Short exercise
In full and without alteration, give the listing again.

START Information provided

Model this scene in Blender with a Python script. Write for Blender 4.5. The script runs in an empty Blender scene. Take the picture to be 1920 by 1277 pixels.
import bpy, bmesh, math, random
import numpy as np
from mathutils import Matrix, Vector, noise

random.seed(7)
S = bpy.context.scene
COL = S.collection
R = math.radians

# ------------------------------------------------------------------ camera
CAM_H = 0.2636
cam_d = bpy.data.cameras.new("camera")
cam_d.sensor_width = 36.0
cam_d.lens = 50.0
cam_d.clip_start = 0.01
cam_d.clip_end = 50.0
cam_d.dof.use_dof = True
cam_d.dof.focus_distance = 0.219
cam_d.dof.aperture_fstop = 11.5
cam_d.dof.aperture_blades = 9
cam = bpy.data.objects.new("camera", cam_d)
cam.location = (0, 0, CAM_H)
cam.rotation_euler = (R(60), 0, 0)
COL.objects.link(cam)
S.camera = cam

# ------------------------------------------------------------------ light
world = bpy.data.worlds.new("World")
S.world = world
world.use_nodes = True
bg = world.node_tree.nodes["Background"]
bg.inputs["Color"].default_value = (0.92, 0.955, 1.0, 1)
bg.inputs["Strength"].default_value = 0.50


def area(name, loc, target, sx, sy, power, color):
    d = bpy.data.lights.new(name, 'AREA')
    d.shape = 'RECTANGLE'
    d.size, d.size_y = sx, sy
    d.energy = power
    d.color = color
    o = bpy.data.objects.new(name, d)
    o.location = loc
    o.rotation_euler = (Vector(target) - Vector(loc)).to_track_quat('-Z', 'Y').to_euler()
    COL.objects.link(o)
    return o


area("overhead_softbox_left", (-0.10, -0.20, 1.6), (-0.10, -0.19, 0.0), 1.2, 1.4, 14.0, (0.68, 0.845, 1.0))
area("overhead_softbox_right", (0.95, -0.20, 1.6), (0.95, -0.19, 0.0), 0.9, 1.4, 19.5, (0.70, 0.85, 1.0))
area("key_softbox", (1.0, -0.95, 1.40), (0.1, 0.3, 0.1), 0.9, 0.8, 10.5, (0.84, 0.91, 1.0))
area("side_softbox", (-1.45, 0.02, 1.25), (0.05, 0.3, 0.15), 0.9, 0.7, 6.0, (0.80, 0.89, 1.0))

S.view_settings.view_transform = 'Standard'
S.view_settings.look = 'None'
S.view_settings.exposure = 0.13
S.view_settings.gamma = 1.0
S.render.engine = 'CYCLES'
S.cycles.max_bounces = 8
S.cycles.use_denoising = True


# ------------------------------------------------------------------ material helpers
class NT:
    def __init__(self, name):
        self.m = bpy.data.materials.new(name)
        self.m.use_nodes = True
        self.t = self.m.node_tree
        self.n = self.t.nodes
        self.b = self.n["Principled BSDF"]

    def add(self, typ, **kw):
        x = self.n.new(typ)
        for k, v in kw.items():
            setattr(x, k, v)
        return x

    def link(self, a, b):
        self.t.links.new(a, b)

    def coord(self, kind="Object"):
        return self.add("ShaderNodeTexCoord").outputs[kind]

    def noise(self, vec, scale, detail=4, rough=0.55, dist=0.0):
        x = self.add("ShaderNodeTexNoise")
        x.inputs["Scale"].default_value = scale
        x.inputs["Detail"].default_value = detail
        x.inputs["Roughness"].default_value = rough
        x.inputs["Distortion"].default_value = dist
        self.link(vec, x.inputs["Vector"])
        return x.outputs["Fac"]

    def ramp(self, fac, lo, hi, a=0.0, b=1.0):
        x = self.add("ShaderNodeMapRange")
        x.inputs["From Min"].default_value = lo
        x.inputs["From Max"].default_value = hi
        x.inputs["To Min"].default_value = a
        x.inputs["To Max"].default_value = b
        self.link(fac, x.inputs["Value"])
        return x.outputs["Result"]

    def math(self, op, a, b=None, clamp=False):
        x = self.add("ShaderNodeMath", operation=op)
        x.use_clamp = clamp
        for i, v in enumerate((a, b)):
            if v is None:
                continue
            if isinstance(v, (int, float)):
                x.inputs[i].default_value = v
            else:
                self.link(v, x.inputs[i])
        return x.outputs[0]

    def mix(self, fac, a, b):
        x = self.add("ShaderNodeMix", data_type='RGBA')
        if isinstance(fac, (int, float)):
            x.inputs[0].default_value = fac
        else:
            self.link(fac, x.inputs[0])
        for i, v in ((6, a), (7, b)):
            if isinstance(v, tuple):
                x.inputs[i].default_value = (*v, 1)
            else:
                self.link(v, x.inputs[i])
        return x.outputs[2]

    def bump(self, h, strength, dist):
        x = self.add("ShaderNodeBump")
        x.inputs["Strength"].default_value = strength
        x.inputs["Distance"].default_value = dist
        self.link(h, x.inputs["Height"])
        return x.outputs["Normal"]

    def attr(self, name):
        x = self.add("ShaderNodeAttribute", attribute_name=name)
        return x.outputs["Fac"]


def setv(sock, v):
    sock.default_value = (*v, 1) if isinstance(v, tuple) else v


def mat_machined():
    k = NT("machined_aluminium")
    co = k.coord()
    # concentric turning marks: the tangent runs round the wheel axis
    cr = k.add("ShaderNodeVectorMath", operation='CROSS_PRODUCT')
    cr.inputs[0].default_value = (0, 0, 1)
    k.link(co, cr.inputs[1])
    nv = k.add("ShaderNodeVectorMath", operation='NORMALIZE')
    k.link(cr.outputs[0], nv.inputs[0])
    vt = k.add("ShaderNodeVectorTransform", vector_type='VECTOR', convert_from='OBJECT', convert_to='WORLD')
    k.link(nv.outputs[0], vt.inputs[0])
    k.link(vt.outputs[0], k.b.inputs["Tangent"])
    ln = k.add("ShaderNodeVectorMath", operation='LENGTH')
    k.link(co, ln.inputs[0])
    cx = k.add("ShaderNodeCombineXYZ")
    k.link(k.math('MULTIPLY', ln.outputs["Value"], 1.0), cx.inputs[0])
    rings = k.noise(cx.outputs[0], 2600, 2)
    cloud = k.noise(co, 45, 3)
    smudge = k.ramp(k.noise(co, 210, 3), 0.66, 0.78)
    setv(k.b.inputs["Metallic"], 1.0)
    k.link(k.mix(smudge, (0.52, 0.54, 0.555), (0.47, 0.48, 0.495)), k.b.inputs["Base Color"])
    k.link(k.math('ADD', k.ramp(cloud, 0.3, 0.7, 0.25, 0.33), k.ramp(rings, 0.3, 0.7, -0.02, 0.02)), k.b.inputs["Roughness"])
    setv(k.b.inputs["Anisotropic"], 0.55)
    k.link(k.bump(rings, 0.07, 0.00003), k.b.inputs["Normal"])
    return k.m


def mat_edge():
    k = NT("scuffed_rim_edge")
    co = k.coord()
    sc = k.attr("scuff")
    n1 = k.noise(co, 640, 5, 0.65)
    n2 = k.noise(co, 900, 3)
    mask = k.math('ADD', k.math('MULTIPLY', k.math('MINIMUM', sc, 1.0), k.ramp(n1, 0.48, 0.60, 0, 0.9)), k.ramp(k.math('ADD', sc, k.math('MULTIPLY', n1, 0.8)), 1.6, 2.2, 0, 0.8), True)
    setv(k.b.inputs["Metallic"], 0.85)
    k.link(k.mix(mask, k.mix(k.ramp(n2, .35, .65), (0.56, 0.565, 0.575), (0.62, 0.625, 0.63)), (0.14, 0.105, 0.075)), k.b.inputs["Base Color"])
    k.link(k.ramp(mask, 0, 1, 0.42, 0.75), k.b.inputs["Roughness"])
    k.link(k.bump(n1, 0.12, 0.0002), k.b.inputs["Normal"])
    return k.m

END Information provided

The output
Model this scene in Blender with a Python script. Write for Blender 4.5. The script runs in an empty Blender scene. Take the picture to be 1920 by 1277 pixels.
import bpy, bmesh, math, random
import numpy as np
from mathutils import Matrix, Vector, noise

random.seed(7)
S = bpy.context.scene
COL = S.collection
R = math.radians

# ------------------------------------------------------------------ camera
CAM_H = 0.2636
cam_d = bpy.data.cameras.new("camera")
cam_d.sensor_width = 36.0
cam_d.lens = 50.0
cam_d.clip_start = 0.01
cam_d.clip_end = 50.0
cam_d.dof.use_dof = True
cam_d.dof.focus_distance = 0.219
cam_d.dof.aperture_fstop = 11.5
cam_d.dof.aperture_blades = 9
cam = bpy.data.objects.new("camera", cam_d)
cam.location = (0, 0, CAM_H)
cam.rotation_euler = (R(60), 0, 0)
COL.objects.link(cam)
S.camera = cam

# ------------------------------------------------------------------ light
world = bpy.data.worlds.new("World")
S.world = world
world.use_nodes = True
bg = world.node_tree.nodes["Background"]
bg.inputs["Color"].default_value = (0.92, 0.955, 1.0, 1)
bg.inputs["Strength"].default_value = 0.50


def area(name, loc, target, sx, sy, power, color):
    d = bpy.data.lights.new(name, 'AREA')
    d.shape = 'RECTANGLE'
    d.size, d.size_y = sx, sy
    d.energy = power
    d.color = color
    o = bpy.data.objects.new(name, d)
    o.location = loc
    o.rotation_euler = (Vector(target) - Vector(loc)).to_track_quat('-Z', 'Y').to_euler()
    COL.objects.link(o)
    return o


area("overhead_softbox_left", (-0.10, -0.20, 1.6), (-0.10, -0.19, 0.0), 1.2, 1.4, 14.0, (0.68, 0.845, 1.0))
area("overhead_softbox_right", (0.95, -0.20, 1.6), (0.95, -0.19, 0.0), 0.9, 1.4, 19.5, (0.70, 0.85, 1.0))
area("key_softbox", (1.0, -0.95, 1.40), (0.1, 0.3, 0.1), 0.9, 0.8, 10.5, (0.84, 0.91, 1.0))
area("side_softbox", (-1.45, 0.02, 1.25), (0.05, 0.3, 0.15), 0.9, 0.7, 6.0, (0.80, 0.89, 1.0))

S.view_settings.view_transform = 'Standard'
S.view_settings.look = 'None'
S.view_settings.exposure = 0.13
S.view_settings.gamma = 1.0
S.render.engine = 'CYCLES'
S.cycles.max_bounces = 8
S.cycles.use_denoising = True


# ------------------------------------------------------------------ material helpers
class NT:
    def __init__(self, name):
        self.m = bpy.data.materials.new(name)
        self.m.use_nodes = True
        self.t = self.m.node_tree
        self.n = self.t.nodes
        self.b = self.n["Principled BSDF"]

    def add(self, typ, **kw):
        x = self.n.new(typ)
        for k, v in kw.items():
            setattr(x, k, v)
        return x

    def link(self, a, b):
        self.t.links.new(a, b)

    def coord(self, kind="Object"):
        return self.add("ShaderNodeTexCoord").outputs[kind]

    def noise(self, vec, scale, detail=4, rough=0.55, dist=0.0):
        x = self.add("ShaderNodeTexNoise")
        x.inputs["Scale"].default_value = scale
        x.inputs["Detail"].default_value = detail
        x.inputs["Roughness"].default_value = rough
        x.inputs["Distortion"].default_value = dist
        self.link(vec, x.inputs["Vector"])
        return x.outputs["Fac"]

    def ramp(self, fac, lo, hi, a=0.0, b=1.0):
        x = self.add("ShaderNodeMapRange")
        x.inputs["From Min"].default_value = lo
        x.inputs["From Max"].default_value = hi
        x.inputs["To Min"].default_value = a
        x.inputs["To Max"].default_value = b
        self.link(fac, x.inputs["Value"])
        return x.outputs["Result"]

    def math(self, op, a, b=None, clamp=False):
        x = self.add("ShaderNodeMath", operation=op)
        x.use_clamp = clamp
        for i, v in enumerate((a, b)):
            if v is None:
                continue
            if isinstance(v, (int, float)):
                x.inputs[i].default_value = v
            else:
                self.link(v, x.inputs[i])
        return x.outputs[0]

    def mix(self, fac, a, b):
        x = self.add("ShaderNodeMix", data_type='RGBA')
        if isinstance(fac, (int, float)):
            x.inputs[0].default_value = fac
        else:
            self.link(fac, x.inputs[0])
        for i, v in ((6, a), (7, b)):
            if isinstance(v, tuple):
                x.inputs[i].default_value = (*v, 1)
            else:
                self.link(v, x.inputs[i])
        return x.outputs[2]

    def bump(self, h, strength, dist):
        x = self.add("ShaderNodeBump")
        x.inputs["Strength"].default_value = strength
        x.inputs["Distance"].default_value = dist
        self.link(h, x.inputs["Height"])
        return x.outputs["Normal"]

    def attr(self, name):
        x = self.add("ShaderNodeAttribute", attribute_name=name)
        return x.outputs["Fac"]


def setv(sock, v):
    sock.default_value = (*v, 1) if isinstance(v, tuple) else v


def mat_machined():
    k = NT("machined_aluminium")
    co = k.coord()
    # concentric turning marks: the tangent runs round the wheel axis
    cr = k.add("ShaderNodeVectorMath", operation='CROSS_PRODUCT')
    cr.inputs[0].default_value = (0, 0, 1)
    k.link(co, cr.inputs[1])
    nv = k.add("ShaderNodeVectorMath", operation='NORMALIZE')
    k.link(cr.outputs[0], nv.inputs[0])
    vt = k.add("ShaderNodeVectorTransform", vector_type='VECTOR', convert_from='OBJECT', convert_to='WORLD')
    k.link(nv.outputs[0], vt.inputs[0])
    k.link(vt.outputs[0], k.b.inputs["Tangent"])
    ln = k.add("ShaderNodeVectorMath", operation='LENGTH')
    k.link(co, ln.inputs[0])
    cx = k.add("ShaderNodeCombineXYZ")
    k.link(k.math('MULTIPLY', ln.outputs["Value"], 1.0), cx.inputs[0])
    rings = k.noise(cx.outputs[0], 2600, 2)
    cloud = k.noise(co, 45, 3)
    smudge = k.ramp(k.noise(co, 210, 3), 0.66, 0.78)
    setv(k.b.inputs["Metallic"], 1.0)
    k.link(k.mix(smudge, (0.52, 0.54, 0.555), (0.47, 0.48, 0.495)), k.b.inputs["Base Color"])
    k.link(k.math('ADD', k.ramp(cloud, 0.3, 0.7, 0.25, 0.33), k.ramp(rings, 0.3, 0.7, -0.02, 0.02)), k.b.inputs["Roughness"])
    setv(k.b.inputs["Anisotropic"], 0.55)
    k.link(k.bump(rings, 0.07, 0.00003), k.b.inputs["Normal"])
    return k.m


def mat_edge():
    k = NT("scuffed_rim_edge")
    co = k.coord()
    sc = k.attr("scuff")
    n1 = k.noise(co, 640, 5, 0.65)
    n2 = k.noise(co, 900, 3)
    mask = k.math('ADD', k.math('MULTIPLY', k.math('MINIMUM', sc, 1.0), k.ramp(n1, 0.48, 0.60, 0, 0.9)), k.ramp(k.math('ADD', sc, k.math('MULTIPLY', n1, 0.8)), 1.6, 2.2, 0, 0.8), True)
    setv(k.b.inputs["Metallic"], 0.85)
    k.link(k.mix(mask, k.mix(k.ramp(n2, .35, .65), (0.56, 0.565, 0.575), (0.62, 0.625, 0.63)), (0.14, 0.105, 0.075)), k.b.inputs["Base Color"])
    k.link(k.ramp(mask, 0, 1, 0.42, 0.75), k.b.inputs["Roughness"])
    k.link(k.bump(n1, 0.12, 0.0002), k.b.inputs["Normal"])
    return k.m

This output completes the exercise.